■ EXERCISE INPUT
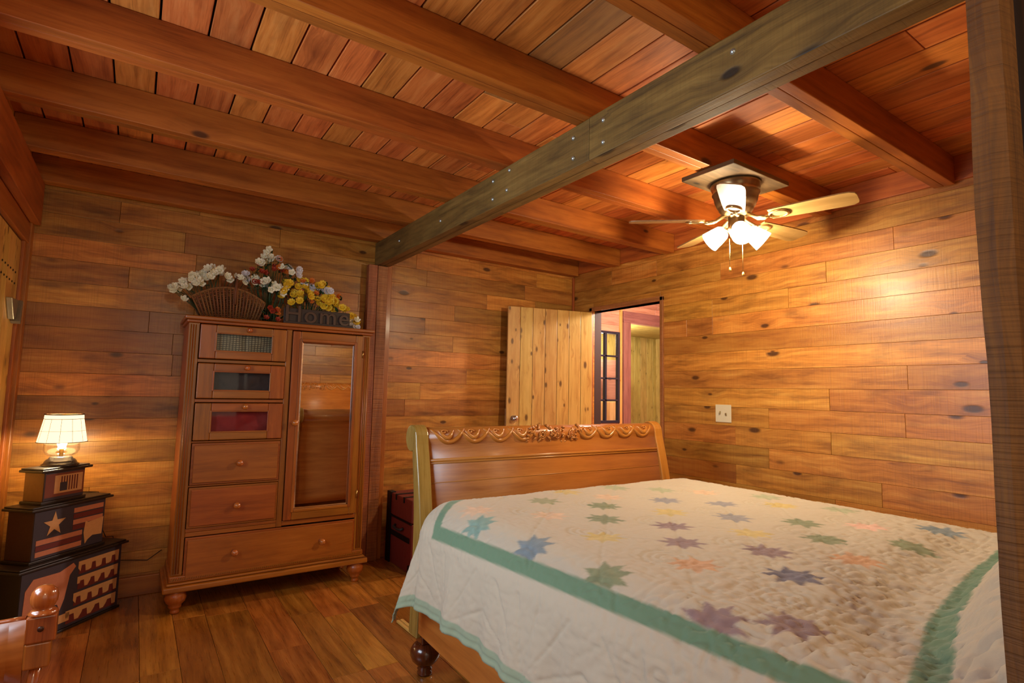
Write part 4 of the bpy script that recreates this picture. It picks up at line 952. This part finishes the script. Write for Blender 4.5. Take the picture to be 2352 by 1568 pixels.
# quilting relief
def groove(dist, wdt=0.0035): return np.exp(-(dist/wdt)**2)
PA = 0.165
pucker = np.zeros_like(zz)
wa = Aq+0.006*(vnoise(Aq*9, Bq*9+40, 2)-0.5); wbq = Bq+0.006*(vnoise(Aq*9+50, Bq*9, 3)-0.5)
q1 = (wa-0.165)+(wbq-0.395); q2 = (wa-0.165)-(wbq-0.395)
for q in (q1, q2):
    m_ = np.abs((q/(PA*2)+0.5) % 1-0.5)*PA*2; pucker -= 0.0032*groove(m_/1.0, 0.004)
ca = ((wa-0.165+PA/2) % (2*PA))-PA/2; cb_ = ((wbq-0.395+0.1725+0.086) % 0.345)-0.1725
rr_ = np.hypot(ca, cb_)
for r0 in (0.028, 0.052, 0.076): pucker -= 0.0042*groove(rr_-r0, 0.0040)
border = (Aq < -0.15)
strp = np.abs(((Bq+Aq*0.4)/0.028) % 1-0.5)*0.028
pucker = np.where(border, -0.0012*groove(strp, 0.003)*np.where((Aq < -0.15) & (Aq > -0.22), 1.6, 0.4), pucker)
fan_ = np.abs(np.sin(np.arctan2(Aq+0.46, (Bq % 0.5)-0.25)*7)); pucker = np.where(Aq < -0.22, -0.0045*groove(fan_*0.02, 0.003), pucker)
crk = np.abs(vnoise(Aq*42, Bq*42, 7)-0.5)*2; crk2 = np.abs(vnoise(Aq*70+11, Bq*24+5, 8)-0.5)*2
amp = 0.0040+0.0120*np.clip((Bq-0.95)/0.6, 0, 1)*np.where(Aq > -0.45, 1, 0)
pucker += amp*(np.minimum(crk, 0.5)+0.6*np.minimum(crk2, 0.5)-0.6)
# sags and folds toward the pillow on the near side
zz += 0.0
# normals from smooth surface
Xw = PIV.x+cuv[0]*(uu+0.04)+cvv[0]*(vv+0.222); Yw = PIV.y+cuv[1]*(uu+0.04)+cvv[1]*(vv+0.222)
Pq = np.stack([Xw, Yw, zz], -1)
ga = np.gradient(Pq, axis=0); gb = np.gradient(Pq, axis=1); nn = np.cross(gb, ga); nn /= (np.linalg.norm(nn, axis=-1, keepdims=True)+1e-12)
if nn[nn.shape[0]//2, nn.shape[1]//2, 2] < 0: nn = -nn
Pq = Pq+nn*(pucker[..., None]+0.004)
# keep the right drop off the wall and the foot flap off the footboard
# ---- patchwork colours
CW = np.array(srgb(188, 174, 152)); GRN = np.array(srgb(112, 138, 110)); GRN2 = np.array(srgb(148, 160, 134))
Cq = np.ones(Aq.shape+(3,))*CW
pa = Aq-0.045*Bq
bandc = -0.178
def sm(d): return np.clip(d/0.006+0.5, 0, 1)
def paint(mask, col):
    global Cq
    Cq = Cq*(1-mask[..., None])+np.asarray(col)*mask[..., None]
lx_ = Aq-0.045*Bq
paint(sm(0.026-np.abs(lx_-bandc))*sm(bh-Bq)*sm(Bq-0.075), GRN*0.92)
bf_ = np.interp(Aq, [-.48, -.18, -.06, .10, 1.6], [.15, .10, .03, -.09, -.14])
paint(sm(0.026-np.abs(Bq-bf_))*sm(lx_-bandc+0.026)*sm(WQ+0.14-Aq), GRN*0.95)
paint(sm(0.028-np.abs(Bq-bh)/np.sqrt(1+0.1*(Aq < 0.5)))*sm(Aq+0.445), GRN*0.9)
paint(sm(0.026-np.abs(Aq-(WQ+0.11)))*sm(Bq-0.05), GRN)
paint(1-sm(Aq-av[0]-0.045)*sm(Bq-bv[0]-0.045)*sm(av[-1]-0.045-Aq), GRN2)
pal = {'teal': (108, 150, 138), 'blue': (98, 122, 136), 'green': (108, 122, 82), 'mauve': (128, 96, 104), 'olive': (140, 144, 100), 'yellow': (200, 174, 96), 'peach': (214, 178, 146), 'slate': (130, 130, 140), 'orange': (204, 150, 104), 'navy': (74, 72, 104), 'pink': (226, 176, 158), 'sage': (160, 166, 132)}
stars = [(-0.082, 0.32, 'teal'), (-0.08, 0.655, 'blue'), (-0.075, 0.985, 'green'), (-0.075, 1.32, 'mauve'), (0.03, 1.44, 'mauve'), (0.33, 0.165, 'olive'), (0.19, 0.395, 'peach'), (0.56, 0.035, 'yellow'), (0.85, 0.055, 'sage'), (0.49, 0.365, 'green'), (0.33, 0.545, 'green'), (0.15, 0.735, 'yellow'), (1.01, 0.205, 'sage'), (1.17, 0.335, 'peach'), (0.82, 0.405, 'slate'), (0.65, 0.575, 'yellow'), (0.48, 0.735, 'mauve'), (0.33, 0.905, 'mauve'), (0.99, 0.565, 'slate'), (0.8, 0.755, 'slate'), (0.64, 0.935, 'yellow'), (0.48, 1.095, 'mauve'), (0.33, 1.265, 'navy'), (1.19, 0.715, 'yellow'), (0.96, 0.935, 'green'), (0.79, 1.105, 'green'), (1.12, 1.085, 'pink'), (0.97, 1.285, 'green'), (0.18, 1.075, 'orange'), (0.64, 1.275, 'orange'), (1.31, 1.245, 'blue'), (0.65, 0.215, 'peach'), (-0.01, 0.185, 'peach'), (1.33, 0.555, 'sage'), (1.33, 0.885, 'sage')]
gng = 0.90+0.18*vnoise(Aq*60, Bq*60, 12)
for (a0, b0, cn) in stars:
    x, y = Aq-a0, (Bq-b0)*0.97; r_ = np.hypot(x, y); th = np.arctan2(y, x)+0.35*((a0*7) % 1)*0
    sec = np.abs(((th/(PI/4)+0.5) % 1)-0.5)*(PI/4)          # 0 at a tip, pi/8 in a notch
    R_, ri = 0.080, 0.044
    x2, y2 = ri*math.cos(PI/8), ri*math.sin(PI/8)
    px_, py_ = r_*np.cos(sec), r_*np.sin(sec)
    ln_ = math.hypot(x2-R_, y2); inside = sm(((x2-R_)*(py_-0)-(y2-0)*(px_-R_))/ln_)
    k_ = np.clip(1-(r_-0.0)/0.2, 0, 1); seam = np.abs(sec-PI/8) < 0.04
    colr = np.array(srgb(*pal[cn]))*1.0
    shade_ = np.where((np.floor(th/(PI/4)+0.5) % 2) == 0, 1.0, 0.93)
    m_ = inside*(r_ < R_*1.05)*sm(lx_-bandc-0.026)
    colr = colr*0.78+CW*0.22
    Cq = Cq*(1-m_[..., None])+(colr*shade_[..., None]*gng[..., None])*m_[..., None]
nA, nB = Aq.shape
me = bpy.data.meshes.new('quilt')
idx = np.arange(nA*nB).reshape(nA, nB)
quads = np.stack([idx[:-1, :-1], idx[:-1, 1:], idx[1:, 1:], idx[1:, :-1]], -1).reshape(-1, 4)
me.vertices.add(nA*nB); me.vertices.foreach_set('co', Pq.reshape(-1).astype(np.float32))
me.loops.add(len(quads)*4); me.loops.foreach_set('vertex_index', quads.reshape(-1).astype(np.int32))
me.polygons.add(len(quads)); me.polygons.foreach_set('loop_start', np.arange(0, len(quads)*4, 4, dtype=np.int32)); me.polygons.foreach_set('use_smooth', np.ones(len(quads), bool))
me.update(calc_edges=True)
ca_ = me.color_attributes.new('patch', 'FLOAT_COLOR', 'POINT'); ca_.data.foreach_set('color', np.concatenate([Cq, np.ones(Aq.shape+(1,))], -1).reshape(-1).astype(np.float32))
m, N, L, P = nt_new('quilt_cotton'); at = N.new('ShaderNodeAttribute'); at.attribute_name = 'patch'; P.inputs['Roughness'].default_value = 0.9; P.inputs['Specular IOR Level'].default_value = 0.15
no = N.new('ShaderNodeTexNoise'); no.inputs['Scale'].default_value = 380; bp = N.new('ShaderNodeBump'); bp.inputs['Strength'].default_value = 0.25; bp.inputs['Distance'].default_value = 0.001
tc = N.new('ShaderNodeTexCoord'); L.new(tc.outputs['Object'], no.inputs[0]); L.new(no.outputs[0], bp.inputs['Height']); L.new(bp.outputs[0], P.inputs['Normal']); L.new(at.outputs['Color'], P.inputs['Base Color'])
P.inputs['Sheen Weight'].default_value = 0.15
me.materials.append(m)
ql = bpy.data.objects.new('patchwork_quilt', me); COL.objects.link(ql); sd = ql.modifiers.new('s', 'SOLIDIFY'); sd.thickness = 0.006; sd.offset = -1
tag(ql, 'patchwork star quilt with green borders spread over the bed', 'quilt')

# ------------------------------------------------------------------ near chair, lower left corner
ch = thing('wooden_chair', 'glossy brown wooden chair with ball finial cut by the left frame edge', 'chair', (-0.136, 1.65, 0))
CW_ = wood('chair_wood', (110, 48, 16), (160, 82, 32), (186, 104, 46), rough=0.2, coat=0.6, knots=0.0, tint=0.05, bump=0.03)
mb = MB(); mb.box((-0.027, -0.02, 0.6670), (0.027, 0.02, 0.7240)); mb.box((-0.026, -0.018, 0.6120), (0.020, 0.018, 0.6670)); po = mb.build('back_post_block', CW_, ch, bevel=0.004, seg=3)
mb = MB(); mb.lathe([(0.0, 0.7240), (0.026, 0.7240), (0.027, 0.7280), (0.021, 0.7330), (0.016, 0.7360), (0.020, 0.7400), (0.0245, 0.7500), (0.0255, 0.7620), (0.0225, 0.7740), (0.014, 0.7830), (0.0, 0.7860)], seg=32, cap=False); mb.build('ball_finial', CW_, ch)
mb = MB(); mb.lathe([(0.006, 0), (0.006, 0.001), (0, 0.0012)], M=T(0.0, -0.0205, 0.6970) @ RX(PI/2), seg=14); mb.build('screw_plug', plain('plug_dark', srgb(60, 26, 12), 0.4), ch)
mb = MB(); mb.tube([(-0.004, 0, 0.6140), (-0.010, 0.002, 0.56), (-0.020, 0.004, 0.50), (-0.028, 0.006, 0.385)], [0.010, 0.012, 0.014, 0.012], 14); mb.build('spindle', CW_, ch)
crest = []
for t in np.linspace(0, 1, 16): crest.append((-0.027-0.43*t, 0.0+0.03*math.sin(t*PI), 0.7180-0.012*math.sin(t*PI)))
mb = MB(); mb.tube(crest, 0.0065, 10); mb.build('crest_edge', CW_, ch)
mb = MB()
for i in range(15):
    (x0, y0, z0), (x1, y1, z1) = crest[i], crest[i+1]
    b_ = len(mb.v); mb.v += [(x0, y0-.007, z0), (x0, y0+.007, z0), (x0, y0+.007, z0-.16), (x0, y0-.007, z0-.16), (x1, y1-.007, z1), (x1, y1+.007, z1), (x1, y1+.007, z1-.16), (x1, y1-.007, z1-.16)]
    for f in ((0, 4, 5, 1), (1, 5, 6, 2), (2, 6, 7, 3), (3, 7, 4, 0)): mb.f.append(tuple(b_+j for j in f)); mb.uv.append([(x0, 0), (x1, 0), (x1, .05), (x0, .05)]); mb.r.append(.5); mb.sm.append(True)
mb.build('crest_rail', CW_, ch)
mb = MB(); mb.box((-0.49, -0.02, 0.6120), (-0.44, 0.02, 0.7240)); mb.build('back_post_block', CW_, ch, bevel=0.004)
mb = MB(); mb.tube([(-0.462, 0, 0.6140), (-0.45, 0.004, 0.50), (-0.44, 0.006, 0.385)], [0.010, 0.014, 0.012], 14); mb.build('spindle', CW_, ch)
for k in range(4):
    mb = MB(); mb.tube([(-0.11-k*0.085, 0.01, 0.6320), (-0.12-k*0.08, 0.006, 0.385)], 0.007, 10); mb.build('spindle', CW_, ch)
mb = MB(); mb.box((-0.46, -0.38, 0.36), (-0.005, 0.03, 0.385), ax=1); mb.build('seat', CW_, ch, bevel=0.012, seg=4)
for x, y in ((-0.05, -0.33), (-0.42, -0.33), (-0.05, -0.02), (-0.42, -0.02)):
    mb = MB(); mb.tube([(x, y, 0.36), (x*1.02+(0.02 if x > -.2 else -.02), y, 0.2), (x+(0.03 if x > -.2 else -.02), y, 0.0)], [0.016, 0.018, 0.012], 12); mb.build('leg', CW_, ch)

# thin strip on the floor beside the bed foot
mb = MB()
for yy in (-0.011, 0.011): mb.box((-0.10, yy-0.008, 0.0), (0.12, yy+0.008, 0.012), M=T(1.262, 2.765, 0.001) @ RZ(math.radians(-88)))
mb.box((-0.10, -0.004, 0.0), (0.12, 0.004, 0.006), M=T(1.262, 2.765, 0.001) @ RZ(math.radians(-88)))
tag(mb.build('wood_strip', W_PINE(), bevel=0.002), 'thin grooved wood strip lying on the floor behind the bed foot', 'strip')

# ------------------------------------------------------------------ wall behind the bed head, seen in the mirror
mb = MB(); wall_planks(mb, 'x', 1.25, XR, -0.62, -1, rng=random.Random(31)); wh = struct(mb.build('wall_front', W_WALL(), bevel=0.0015, seg=1))
m2 = MB(); m2.box((1.25, -0.74, 0), (XR, -0.62-TH_, ZC)); m2.build('wall_core', MB_back, wh)
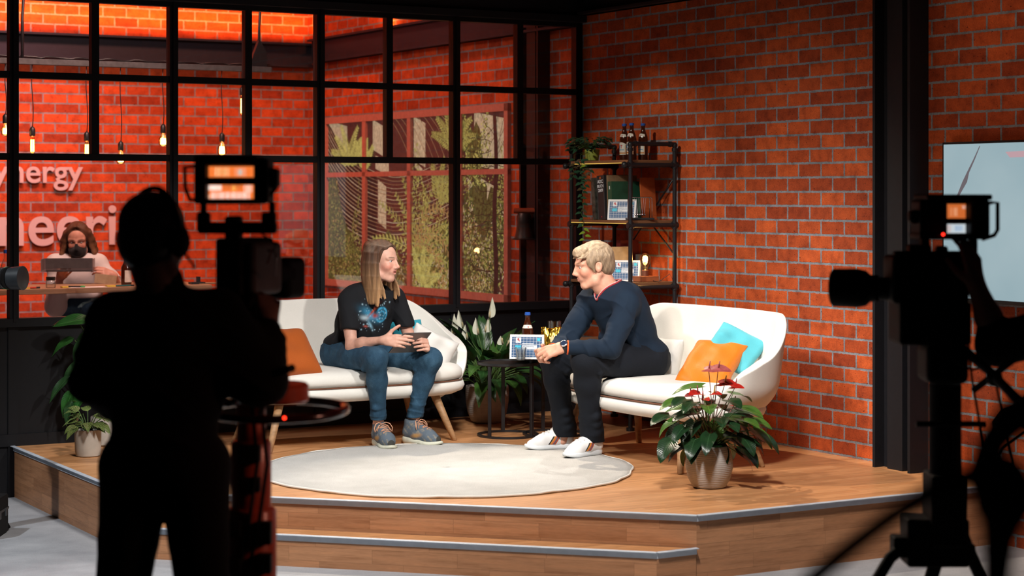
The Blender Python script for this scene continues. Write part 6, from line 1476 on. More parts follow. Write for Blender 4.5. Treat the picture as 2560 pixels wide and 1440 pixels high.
def hanging_bulb(px, py_sock, py_end, tube, label):
    p = on_v(px, VR); sc = F/p.y; z0 = CAMZ-(py_sock-CY)/sc; z1 = CAMZ-(py_end-CY)/sc
    root = thing('hanging_bulb', (p.x, p.y, z0), label, 'lamp', 'hanging bulbs in the back room'); H = z0-z1
    mb = MB(); mb.tube([(0.006*math.sin(k), 0, 0.05+(2.665-z0-0.05)*k/6) for k in range(7)], 0.0035, 6); mb.build('cord', BLK, root, smooth=True)
    mb = MB(); mb.lathe([(0.019, 0.0), (0.020, 0.004), (0.020, 0.045), (0.014, 0.058), (0.005, 0.066)], 16); mb.build('socket', BLK, root, smooth=True, angle=40)
    rr = 0.018 if tube else 0.034
    mb = MB(); mb.lathe([(0.001, -H), (rr*0.7, -H+0.006), (rr, -H+0.03), (rr*0.95, -0.04), (0.014, -0.012), (0.013, 0)], 20); mb.build('bulb', AMB, root, smooth=True)
    mb = MB()
    if tube: mb.tube([(-0.007, 0, -0.025), (-0.007, 0, -H+0.016), (0.007, 0, -H+0.016), (0.007, 0, -0.025)], 0.0058, 6)
    else:
        for k in range(4): mb.tube([(-0.012+0.008*k, 0.004*(-1)**k, -0.035), (-0.014+0.0095*k, 0.004*(-1)**k, -H+0.020)], 0.0060, 6)
    mb.build('filament', FIL2 if tube else FIL, root, smooth=True)
    l = bpy.data.lights.new('bulb_light', 'POINT'); l.energy = 1.2; l.color = (1, 0.5, 0.2); l.shadow_soft_size = 0.03; lo = bpy.data.objects.new('bulb_light', l); COL.objects.link(lo); lo.parent = root; lo.location = (0, 0, -H*0.6)
for i, (px, a, b, t) in enumerate(((14, 308, 342, 0), (81, 340, 385, 1), (217, 352, 402, 1), (302, 376, 412, 0), (408, 333, 368, 0), (555, 354, 392, 0), (606, 238, 288, 1))):
    hanging_bulb(px, a, b, t, ['round cage bulb at the outer end of the hanging row', 'long tube bulb hanging second in the row, above the smaller word', 'long tube bulb just above the end of the smaller word', 'lowest hanging cage bulb, crossing the frame bar above the masked woman', 'cage bulb hanging alone in the middle panes', 'cage bulb hanging right above the viewfinder of the left camera', 'highest tube bulb at the bracket end of the rail'][i])
# high work table with things on it
ZT = 1.163; TV_ = -1.12
def worktable():
    root = thing('work_table', S(3.6, -1.45, 0), 'light wooden high work table in the room behind the glass', 'table', rz=ROT); tw = m_wood('birch_top', (0.40, 0.24, 0.14), (0.36, 0.21, 0.12), 0.3, 2.4, 0.5)
    uvbox(MB().span((-1.35, -0.33, ZT-0.036), (1.35, 0.33, ZT)).build('tabletop', tw, root, bevel=0.003))
    for x in (-1.15, 1.2):
        for y in (-0.24, 0.24): mb = MB(); mb.tube([(x*1.04, y*1.1, 0), (x, y, ZT-0.036)], [0.016, 0.022], 10); mb.build('leg', tw, root, smooth=True)
    return root
worktable()
def on_table(px, dv=-0.08): p = on_v(px, TV_+dv); return Vector((p.x, p.y, ZT))
def small(name, label, cat, px, dv, parts, group=None, rz=A30):
    root = thing(name, on_table(px, dv), label, cat, group, rz=rz)
    for nm, mb, mt in parts: mb.build(nm, mt, root, smooth=False, angle=35)
    return root
YELLOW = plain('sticky_yellow', (0.72, 0.55, 0.08), 0.7); GREENP = plain('green_plastic', (0.05, 0.35, 0.10), 0.4); REDP = plain('red_plastic', (0.5, 0.04, 0.02), 0.4)
small('jar', 'small glass jar with black lid on the work table', 'jar', 127, -0.1, [('glass_body', MB().lathe([(0.001, 0), (0.030, 0), (0.033, 0.01), (0.033, 0.045), (0.027, 0.052), (0.001, 0.052)], 24), CLEAR), ('lid', MB().lathe([(0.030, 0.050), (0.031, 0.052), (0.031, 0.072), (0.029, 0.074), (0.001, 0.074)], 24), BLK)])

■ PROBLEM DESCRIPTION
Look through the data and gather every line with the string "this" in it.

■ TASK OUTPUT
Write part 4 of the bpy script that recreates this picture. It picks up at line 952. This part finishes the script. Write for Blender 4.5. Take the picture to be 2352 by 1568 pixels.
The Blender Python script for this scene continues. Write part 6, from line 1476 on. More parts follow. Write for Blender 4.5. Treat the picture as 2560 pixels wide and 1440 pixels high.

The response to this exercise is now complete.